◆ **WHAT NEEDS TO BE DONE**
Quote the listing below word for word, stopping after the line that contains "bed = obj('driveway_bed', m, M['joint']);".

....

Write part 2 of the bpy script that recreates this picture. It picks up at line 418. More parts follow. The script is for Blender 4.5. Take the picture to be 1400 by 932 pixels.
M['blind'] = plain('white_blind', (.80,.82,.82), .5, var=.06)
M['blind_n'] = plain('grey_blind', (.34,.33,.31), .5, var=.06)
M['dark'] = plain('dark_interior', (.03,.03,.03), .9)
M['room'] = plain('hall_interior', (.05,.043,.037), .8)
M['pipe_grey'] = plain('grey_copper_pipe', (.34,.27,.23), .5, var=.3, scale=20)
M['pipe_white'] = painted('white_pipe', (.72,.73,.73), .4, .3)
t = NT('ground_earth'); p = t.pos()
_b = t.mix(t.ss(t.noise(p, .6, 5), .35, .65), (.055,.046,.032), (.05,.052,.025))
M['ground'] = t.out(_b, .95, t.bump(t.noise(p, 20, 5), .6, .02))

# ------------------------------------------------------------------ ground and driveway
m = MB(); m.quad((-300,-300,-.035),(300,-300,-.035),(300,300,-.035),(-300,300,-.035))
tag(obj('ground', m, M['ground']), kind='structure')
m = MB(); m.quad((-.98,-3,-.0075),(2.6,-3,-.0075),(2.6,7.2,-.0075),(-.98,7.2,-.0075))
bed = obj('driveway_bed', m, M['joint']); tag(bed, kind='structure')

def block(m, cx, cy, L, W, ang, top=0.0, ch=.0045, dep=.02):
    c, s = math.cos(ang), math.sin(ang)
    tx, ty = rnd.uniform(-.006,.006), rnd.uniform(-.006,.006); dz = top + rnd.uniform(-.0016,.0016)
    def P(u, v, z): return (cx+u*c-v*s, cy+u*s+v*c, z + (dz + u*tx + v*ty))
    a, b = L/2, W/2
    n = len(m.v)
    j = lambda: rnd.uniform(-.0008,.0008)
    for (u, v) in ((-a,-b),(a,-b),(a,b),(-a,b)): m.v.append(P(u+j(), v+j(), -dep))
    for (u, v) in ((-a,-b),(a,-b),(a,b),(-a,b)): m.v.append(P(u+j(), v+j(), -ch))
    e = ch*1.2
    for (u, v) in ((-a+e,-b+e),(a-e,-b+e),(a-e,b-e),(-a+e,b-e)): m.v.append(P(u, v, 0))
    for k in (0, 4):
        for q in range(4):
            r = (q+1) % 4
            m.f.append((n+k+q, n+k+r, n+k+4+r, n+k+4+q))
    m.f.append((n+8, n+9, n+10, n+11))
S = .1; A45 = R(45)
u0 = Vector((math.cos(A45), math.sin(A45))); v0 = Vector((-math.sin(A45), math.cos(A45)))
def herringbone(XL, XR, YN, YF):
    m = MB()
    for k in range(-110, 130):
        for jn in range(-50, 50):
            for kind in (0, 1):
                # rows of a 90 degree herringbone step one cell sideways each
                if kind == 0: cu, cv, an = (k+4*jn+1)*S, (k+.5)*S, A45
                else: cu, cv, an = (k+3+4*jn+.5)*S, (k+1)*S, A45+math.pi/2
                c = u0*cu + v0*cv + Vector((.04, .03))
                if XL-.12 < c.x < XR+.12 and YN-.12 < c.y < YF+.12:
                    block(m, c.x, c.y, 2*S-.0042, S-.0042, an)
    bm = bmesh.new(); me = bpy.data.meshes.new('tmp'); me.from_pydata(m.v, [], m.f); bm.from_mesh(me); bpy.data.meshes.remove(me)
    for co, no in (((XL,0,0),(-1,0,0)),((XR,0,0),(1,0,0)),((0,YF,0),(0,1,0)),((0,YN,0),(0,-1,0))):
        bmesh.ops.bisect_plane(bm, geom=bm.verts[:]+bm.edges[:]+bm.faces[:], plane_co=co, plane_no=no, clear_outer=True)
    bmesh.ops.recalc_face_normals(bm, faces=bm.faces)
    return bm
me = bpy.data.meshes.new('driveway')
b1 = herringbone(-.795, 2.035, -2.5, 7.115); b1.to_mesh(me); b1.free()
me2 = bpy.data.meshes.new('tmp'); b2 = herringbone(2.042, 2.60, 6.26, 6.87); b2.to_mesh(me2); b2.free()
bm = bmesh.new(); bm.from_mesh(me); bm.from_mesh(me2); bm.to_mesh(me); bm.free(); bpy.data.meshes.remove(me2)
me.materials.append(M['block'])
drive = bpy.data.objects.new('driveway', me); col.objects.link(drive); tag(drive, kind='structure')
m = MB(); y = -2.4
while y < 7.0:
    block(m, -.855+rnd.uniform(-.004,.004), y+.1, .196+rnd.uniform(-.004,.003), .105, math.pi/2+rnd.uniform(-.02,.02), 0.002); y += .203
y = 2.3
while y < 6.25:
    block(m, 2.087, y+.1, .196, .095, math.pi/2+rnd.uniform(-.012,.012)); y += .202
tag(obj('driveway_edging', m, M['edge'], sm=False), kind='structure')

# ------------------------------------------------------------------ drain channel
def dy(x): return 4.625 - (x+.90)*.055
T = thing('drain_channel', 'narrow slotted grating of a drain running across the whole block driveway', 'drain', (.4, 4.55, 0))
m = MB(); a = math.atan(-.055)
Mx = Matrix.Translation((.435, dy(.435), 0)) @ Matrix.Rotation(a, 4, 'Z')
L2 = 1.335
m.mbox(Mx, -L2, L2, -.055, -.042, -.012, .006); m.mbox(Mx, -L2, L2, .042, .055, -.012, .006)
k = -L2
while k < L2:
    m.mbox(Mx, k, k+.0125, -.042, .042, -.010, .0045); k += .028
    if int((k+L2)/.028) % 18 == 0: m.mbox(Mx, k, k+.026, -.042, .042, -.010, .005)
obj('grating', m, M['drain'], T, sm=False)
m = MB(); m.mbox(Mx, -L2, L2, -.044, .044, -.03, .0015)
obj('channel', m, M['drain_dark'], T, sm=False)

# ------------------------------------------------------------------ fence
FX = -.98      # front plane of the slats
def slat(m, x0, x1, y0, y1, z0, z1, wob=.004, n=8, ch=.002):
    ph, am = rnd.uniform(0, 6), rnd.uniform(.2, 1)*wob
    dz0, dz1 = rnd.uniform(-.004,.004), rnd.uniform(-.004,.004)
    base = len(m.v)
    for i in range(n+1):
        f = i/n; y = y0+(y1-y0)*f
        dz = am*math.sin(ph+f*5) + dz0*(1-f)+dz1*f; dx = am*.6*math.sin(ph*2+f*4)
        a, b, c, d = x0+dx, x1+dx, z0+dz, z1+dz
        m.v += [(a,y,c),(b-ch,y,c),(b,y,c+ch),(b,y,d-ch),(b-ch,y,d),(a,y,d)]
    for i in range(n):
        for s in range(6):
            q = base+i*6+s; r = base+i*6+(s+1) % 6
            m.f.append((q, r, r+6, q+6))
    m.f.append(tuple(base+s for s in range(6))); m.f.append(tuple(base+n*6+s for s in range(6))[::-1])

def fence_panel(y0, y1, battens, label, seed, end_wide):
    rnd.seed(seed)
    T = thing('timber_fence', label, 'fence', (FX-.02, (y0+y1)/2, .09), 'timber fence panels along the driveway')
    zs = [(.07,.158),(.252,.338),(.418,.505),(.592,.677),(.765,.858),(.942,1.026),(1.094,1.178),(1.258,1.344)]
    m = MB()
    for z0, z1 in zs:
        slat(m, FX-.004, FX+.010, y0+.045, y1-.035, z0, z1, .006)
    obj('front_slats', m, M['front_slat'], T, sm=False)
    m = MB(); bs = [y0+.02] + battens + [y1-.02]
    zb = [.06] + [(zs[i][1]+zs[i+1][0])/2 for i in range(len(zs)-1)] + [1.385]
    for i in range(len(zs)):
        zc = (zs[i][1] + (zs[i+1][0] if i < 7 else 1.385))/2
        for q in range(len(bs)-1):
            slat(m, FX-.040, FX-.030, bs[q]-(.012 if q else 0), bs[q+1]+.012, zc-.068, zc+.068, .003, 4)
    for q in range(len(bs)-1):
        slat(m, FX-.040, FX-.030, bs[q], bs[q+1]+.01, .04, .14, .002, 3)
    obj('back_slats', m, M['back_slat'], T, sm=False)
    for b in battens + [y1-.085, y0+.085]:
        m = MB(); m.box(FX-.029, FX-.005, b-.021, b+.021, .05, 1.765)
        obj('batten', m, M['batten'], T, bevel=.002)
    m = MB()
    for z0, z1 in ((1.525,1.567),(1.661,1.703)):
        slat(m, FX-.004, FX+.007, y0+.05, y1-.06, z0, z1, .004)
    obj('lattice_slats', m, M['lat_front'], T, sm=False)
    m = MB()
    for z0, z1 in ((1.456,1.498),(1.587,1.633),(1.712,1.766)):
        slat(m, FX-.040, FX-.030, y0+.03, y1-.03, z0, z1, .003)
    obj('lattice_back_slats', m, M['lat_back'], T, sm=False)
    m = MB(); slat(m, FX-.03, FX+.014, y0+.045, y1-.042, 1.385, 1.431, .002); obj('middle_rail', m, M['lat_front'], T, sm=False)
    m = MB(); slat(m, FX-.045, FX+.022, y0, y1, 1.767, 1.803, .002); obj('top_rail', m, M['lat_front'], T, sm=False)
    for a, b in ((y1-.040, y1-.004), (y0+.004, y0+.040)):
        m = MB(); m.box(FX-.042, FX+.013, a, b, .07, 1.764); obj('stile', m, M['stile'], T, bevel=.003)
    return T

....

◆ **RESPONSE BELOW**
Write part 2 of the bpy script that recreates this picture. It picks up at line 418. More parts follow. The script is for Blender 4.5. Take the picture to be 1400 by 932 pixels.
M['blind'] = plain('white_blind', (.80,.82,.82), .5, var=.06)
M['blind_n'] = plain('grey_blind', (.34,.33,.31), .5, var=.06)
M['dark'] = plain('dark_interior', (.03,.03,.03), .9)
M['room'] = plain('hall_interior', (.05,.043,.037), .8)
M['pipe_grey'] = plain('grey_copper_pipe', (.34,.27,.23), .5, var=.3, scale=20)
M['pipe_white'] = painted('white_pipe', (.72,.73,.73), .4, .3)
t = NT('ground_earth'); p = t.pos()
_b = t.mix(t.ss(t.noise(p, .6, 5), .35, .65), (.055,.046,.032), (.05,.052,.025))
M['ground'] = t.out(_b, .95, t.bump(t.noise(p, 20, 5), .6, .02))

# ------------------------------------------------------------------ ground and driveway
m = MB(); m.quad((-300,-300,-.035),(300,-300,-.035),(300,300,-.035),(-300,300,-.035))
tag(obj('ground', m, M['ground']), kind='structure')
m = MB(); m.quad((-.98,-3,-.0075),(2.6,-3,-.0075),(2.6,7.2,-.0075),(-.98,7.2,-.0075))
bed = obj('driveway_bed', m, M['joint']); tag(bed, kind='structure')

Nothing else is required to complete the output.